▶ _Problem statement_: Give again the entries below exactly, beginning at the first line and ending at the line with "S.camera = cam".

Scene script records
■ ■ ■
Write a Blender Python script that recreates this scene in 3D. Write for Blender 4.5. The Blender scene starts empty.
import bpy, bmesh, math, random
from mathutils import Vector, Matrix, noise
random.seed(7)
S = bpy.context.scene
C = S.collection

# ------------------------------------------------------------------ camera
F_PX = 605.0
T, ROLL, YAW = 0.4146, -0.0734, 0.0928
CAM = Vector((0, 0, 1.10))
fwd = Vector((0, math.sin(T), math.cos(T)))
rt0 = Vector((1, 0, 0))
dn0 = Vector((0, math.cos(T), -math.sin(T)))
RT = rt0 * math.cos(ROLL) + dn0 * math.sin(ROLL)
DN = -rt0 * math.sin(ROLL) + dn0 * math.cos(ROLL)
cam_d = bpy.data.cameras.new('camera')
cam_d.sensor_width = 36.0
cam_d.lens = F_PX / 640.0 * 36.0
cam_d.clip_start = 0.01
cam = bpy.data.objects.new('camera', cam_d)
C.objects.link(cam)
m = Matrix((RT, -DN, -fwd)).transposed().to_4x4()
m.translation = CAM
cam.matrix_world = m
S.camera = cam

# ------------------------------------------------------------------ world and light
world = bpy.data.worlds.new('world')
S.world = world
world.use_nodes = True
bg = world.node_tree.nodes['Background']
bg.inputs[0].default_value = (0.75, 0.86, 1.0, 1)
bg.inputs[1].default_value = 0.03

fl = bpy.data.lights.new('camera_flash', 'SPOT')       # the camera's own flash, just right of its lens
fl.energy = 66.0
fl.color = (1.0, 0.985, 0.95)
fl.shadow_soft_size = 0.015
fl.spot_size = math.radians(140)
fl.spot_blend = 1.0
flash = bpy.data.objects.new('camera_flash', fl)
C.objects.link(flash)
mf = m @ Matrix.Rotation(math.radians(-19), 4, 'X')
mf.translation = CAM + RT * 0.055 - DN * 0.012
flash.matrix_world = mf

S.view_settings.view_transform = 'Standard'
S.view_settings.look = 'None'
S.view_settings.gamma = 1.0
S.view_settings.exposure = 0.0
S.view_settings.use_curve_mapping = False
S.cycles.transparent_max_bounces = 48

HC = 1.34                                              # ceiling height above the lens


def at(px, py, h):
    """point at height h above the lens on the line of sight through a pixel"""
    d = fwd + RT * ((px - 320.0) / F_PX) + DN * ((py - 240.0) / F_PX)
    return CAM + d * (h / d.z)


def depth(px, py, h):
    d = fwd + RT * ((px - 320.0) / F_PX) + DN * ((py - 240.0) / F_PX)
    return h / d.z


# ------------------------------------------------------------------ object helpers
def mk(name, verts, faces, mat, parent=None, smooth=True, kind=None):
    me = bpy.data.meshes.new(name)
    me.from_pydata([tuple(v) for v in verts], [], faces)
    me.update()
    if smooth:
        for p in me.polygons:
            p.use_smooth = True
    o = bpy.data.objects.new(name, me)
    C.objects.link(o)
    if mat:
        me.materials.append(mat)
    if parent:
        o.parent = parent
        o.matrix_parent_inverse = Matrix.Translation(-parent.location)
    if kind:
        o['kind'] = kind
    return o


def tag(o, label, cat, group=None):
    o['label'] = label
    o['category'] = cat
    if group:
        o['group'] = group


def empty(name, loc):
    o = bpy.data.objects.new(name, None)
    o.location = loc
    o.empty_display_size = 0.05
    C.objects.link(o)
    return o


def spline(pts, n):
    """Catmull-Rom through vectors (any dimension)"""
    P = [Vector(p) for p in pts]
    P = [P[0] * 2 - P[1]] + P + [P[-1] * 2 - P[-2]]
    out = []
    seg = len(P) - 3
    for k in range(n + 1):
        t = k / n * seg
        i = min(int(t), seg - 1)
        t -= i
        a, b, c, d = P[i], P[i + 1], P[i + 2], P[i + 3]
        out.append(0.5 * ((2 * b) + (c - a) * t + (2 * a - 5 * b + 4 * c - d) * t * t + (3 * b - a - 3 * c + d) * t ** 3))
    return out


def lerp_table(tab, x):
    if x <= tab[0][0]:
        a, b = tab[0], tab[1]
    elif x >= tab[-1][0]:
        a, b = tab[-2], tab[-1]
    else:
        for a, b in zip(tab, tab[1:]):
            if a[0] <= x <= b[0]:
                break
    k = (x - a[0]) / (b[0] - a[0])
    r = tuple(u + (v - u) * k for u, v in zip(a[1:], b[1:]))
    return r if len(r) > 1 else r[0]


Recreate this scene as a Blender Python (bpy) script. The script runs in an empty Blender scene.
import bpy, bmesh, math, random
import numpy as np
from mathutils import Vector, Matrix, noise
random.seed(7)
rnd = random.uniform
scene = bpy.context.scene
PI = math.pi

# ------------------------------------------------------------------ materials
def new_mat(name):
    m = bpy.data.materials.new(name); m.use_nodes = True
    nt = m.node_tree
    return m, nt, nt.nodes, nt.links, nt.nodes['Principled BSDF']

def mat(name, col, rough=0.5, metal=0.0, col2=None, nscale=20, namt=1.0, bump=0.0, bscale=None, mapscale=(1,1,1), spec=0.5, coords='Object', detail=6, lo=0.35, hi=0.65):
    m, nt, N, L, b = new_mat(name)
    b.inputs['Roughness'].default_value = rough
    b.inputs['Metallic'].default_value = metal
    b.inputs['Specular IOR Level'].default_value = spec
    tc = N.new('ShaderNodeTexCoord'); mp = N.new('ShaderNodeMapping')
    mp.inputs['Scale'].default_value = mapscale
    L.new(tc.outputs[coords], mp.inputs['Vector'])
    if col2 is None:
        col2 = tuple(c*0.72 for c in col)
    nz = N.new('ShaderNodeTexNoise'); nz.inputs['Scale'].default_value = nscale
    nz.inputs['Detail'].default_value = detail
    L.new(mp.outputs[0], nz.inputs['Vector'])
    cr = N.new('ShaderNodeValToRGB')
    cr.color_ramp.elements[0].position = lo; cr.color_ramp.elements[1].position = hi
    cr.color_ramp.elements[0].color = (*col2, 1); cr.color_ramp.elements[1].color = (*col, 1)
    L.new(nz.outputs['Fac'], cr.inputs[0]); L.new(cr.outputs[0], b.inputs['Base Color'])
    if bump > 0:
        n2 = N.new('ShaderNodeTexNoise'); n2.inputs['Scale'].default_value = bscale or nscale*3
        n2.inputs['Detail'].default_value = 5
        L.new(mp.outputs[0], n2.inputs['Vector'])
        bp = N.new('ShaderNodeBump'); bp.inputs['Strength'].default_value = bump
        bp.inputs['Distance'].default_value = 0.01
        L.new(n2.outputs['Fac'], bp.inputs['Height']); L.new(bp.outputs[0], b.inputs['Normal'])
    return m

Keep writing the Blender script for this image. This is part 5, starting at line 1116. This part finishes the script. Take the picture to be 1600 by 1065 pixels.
■ ■ ■
▶ _Correct output_:
Write a Blender Python script that recreates this scene in 3D. Write for Blender 4.5. The Blender scene starts empty.
import bpy, bmesh, math, random
from mathutils import Vector, Matrix, noise
random.seed(7)
S = bpy.context.scene
C = S.collection

# ------------------------------------------------------------------ camera
F_PX = 605.0
T, ROLL, YAW = 0.4146, -0.0734, 0.0928
CAM = Vector((0, 0, 1.10))
fwd = Vector((0, math.sin(T), math.cos(T)))
rt0 = Vector((1, 0, 0))
dn0 = Vector((0, math.cos(T), -math.sin(T)))
RT = rt0 * math.cos(ROLL) + dn0 * math.sin(ROLL)
DN = -rt0 * math.sin(ROLL) + dn0 * math.cos(ROLL)
cam_d = bpy.data.cameras.new('camera')
cam_d.sensor_width = 36.0
cam_d.lens = F_PX / 640.0 * 36.0
cam_d.clip_start = 0.01
cam = bpy.data.objects.new('camera', cam_d)
C.objects.link(cam)
m = Matrix((RT, -DN, -fwd)).transposed().to_4x4()
m.translation = CAM
cam.matrix_world = m
S.camera = cam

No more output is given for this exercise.